K-Lee lleva los brazos y las piernas llenas de tatuajes «old school», desde calaveras a geniecillos cornudos de colmillos afilados. Jury, la tatuadora de 26 años que trabaja con él desde hace uno, exhibe un tatoo en su antebrazo izquierdo. El vestido hasta los tobillos no permite verle las piernas, aunque asegura que no es por pudor. «No me importa lo que digan, y no ir a la piscina. Me gustan los tatoos. Cuando me hice el primero, varios de mis amigos no lo entendieron, decían que es ilegal. Un hombre me dijo: Tú debes ser muy dura». ¿Lo eres? «No». ¿Y esa cruz tan grande? (aludo al colgante del pecho). «Soy muy católica. Aunque gente que no es católica también se hace tatoos de cruces».
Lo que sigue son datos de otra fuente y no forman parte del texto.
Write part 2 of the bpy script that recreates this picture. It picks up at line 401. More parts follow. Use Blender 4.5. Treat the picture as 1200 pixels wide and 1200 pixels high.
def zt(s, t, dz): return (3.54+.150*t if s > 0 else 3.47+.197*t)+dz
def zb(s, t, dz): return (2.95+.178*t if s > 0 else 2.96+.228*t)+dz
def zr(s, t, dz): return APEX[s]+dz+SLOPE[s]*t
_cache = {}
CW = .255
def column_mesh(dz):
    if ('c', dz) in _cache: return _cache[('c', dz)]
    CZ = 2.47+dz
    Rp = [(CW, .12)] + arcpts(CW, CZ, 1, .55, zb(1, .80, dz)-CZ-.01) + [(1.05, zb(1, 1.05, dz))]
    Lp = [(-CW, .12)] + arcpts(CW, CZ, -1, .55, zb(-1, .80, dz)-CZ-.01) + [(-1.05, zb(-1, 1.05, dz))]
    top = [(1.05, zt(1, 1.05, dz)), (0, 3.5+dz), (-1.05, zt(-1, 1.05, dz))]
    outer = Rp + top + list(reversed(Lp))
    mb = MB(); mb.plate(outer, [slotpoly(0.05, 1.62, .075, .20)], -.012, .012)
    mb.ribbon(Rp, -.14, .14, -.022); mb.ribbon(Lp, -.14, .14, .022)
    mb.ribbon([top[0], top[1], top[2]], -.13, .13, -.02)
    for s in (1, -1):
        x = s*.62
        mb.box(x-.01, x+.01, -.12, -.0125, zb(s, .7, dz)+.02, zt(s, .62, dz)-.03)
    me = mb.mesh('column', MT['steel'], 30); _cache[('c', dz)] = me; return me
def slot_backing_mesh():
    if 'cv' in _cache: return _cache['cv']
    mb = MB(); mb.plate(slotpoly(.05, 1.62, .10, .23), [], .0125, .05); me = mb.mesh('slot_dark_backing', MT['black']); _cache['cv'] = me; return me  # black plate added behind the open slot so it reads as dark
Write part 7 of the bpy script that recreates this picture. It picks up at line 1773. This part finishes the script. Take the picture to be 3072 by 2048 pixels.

Confucio está aprendiendo a convivir con Buda y, sobre todo, con Cristo, cuyos acólitos se multiplican en su versión más evangelista, si bien la potencia del chamanismo impone este credo como un pilar aún más significativo de la fe nacional. Si los tatuajes son una reacción a la occidental contra el sistema y comienzan a registrarse casos de objetores al servicio militar —fue sonado el de un cantante que de todos modos acabó vistiendo de camuflaje—, el chamanismo ha resultado una variante asilvestrada para desmarcarse del patriarcado capitalista. Los antropólogos aseguran que por eso la mayoría de chamanes son mujeres: las posesiones les permiten rebelarse frente al poder y el status de los hombres, con los que sólo pueden comunicarse abiertamente estando en trance.

«Mi padre es psicólogo —dice el fotógrafo Paul Rho en el Anthracita Coffee Hannan de Itaewon. Tras la barra, un ingenio para tostar café al borde de un risco desde donde se divisa cómo se dispone Seúl entorno al río Han—. Y siempre ha dicho que el noventa por ciento de sus pacientes eran mujeres. Ir al piscólogo en Corea todavía es bastante tabú, pero cada vez menos. El caso es que yo tengo un proyecto fotográfico sobre la tristeza. Puse un anuncio en twitter, facebook y tal diciendo que busco gente triste dispuesta a mostrar su estado de ánimo delante de una cámara. Los que responden al anuncio suelen tener entre veinte y treinta años. Y el noventa por ciento son chicas. Creo que las cosas no han cambiado tanto de la generación de mi padre a la mía».